Boaz asked the foreman of his harvesters, “Who is that young woman”    The foreman replied, “She is the Moabitess who came back from Moab with Naomi”.   She asks Boaz, “Please let me glean and gather among the sheaves behind the harvesters.”  She went into the field and has worked steadily from morning till now, except for a short rest in the shelter.’

So Boaz said to Ruth, “My daughter, listen to me. Don’t go and glean in another field and don’t go away from here. Watch the field where the men are harvesting, and follow along after the girls.”

When she sat down with the harvesters, he offered her some roasted grain. She ate all she wanted and had some left over.  As she got up to glean, Boaz gave orders to his men, “Even if she gathers among the sheaves, don’t embarrass her. Rather, pull out some stalks for her from the bundles and leave them for her to pick up, and don’t rebuke her.”

So Ruth gleaned in the field until evening. Then she threshed the barley she had gathered, and it amounted to about an ephah. She carried it back to town, and her mother-in-law saw how much she had gathered, Ruth also brought out and gave her what she had left over after she had eaten enough.

Her mother- in-law asked her, “Where did you glean today? Where did you work? Blessed be the person who took notice of you!” Then Ruth told her mother-in-law about the one at whose place she had been working. “The name of the person I worked with today is Boaz,” she said….”

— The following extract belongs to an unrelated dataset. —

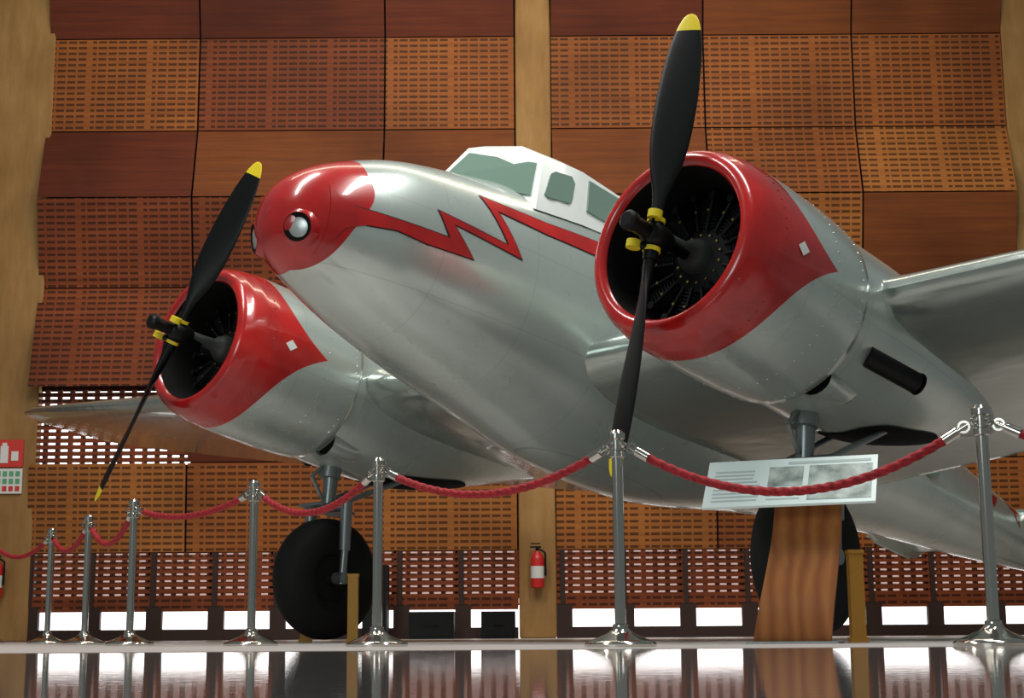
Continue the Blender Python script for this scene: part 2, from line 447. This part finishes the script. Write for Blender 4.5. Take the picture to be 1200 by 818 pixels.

The romantic story of Ruth and Boaz has a “happy ending” and for those of you who want to know what happened after that first meeting in the cornfield on the outskirts of Bethlehem you will have to read the Old Testament Book of Ruth (1-4).

Of all the biblical depictions of the couple I have seen in works of art I believe this to be the best.  The colours and tones used by the artist are superb.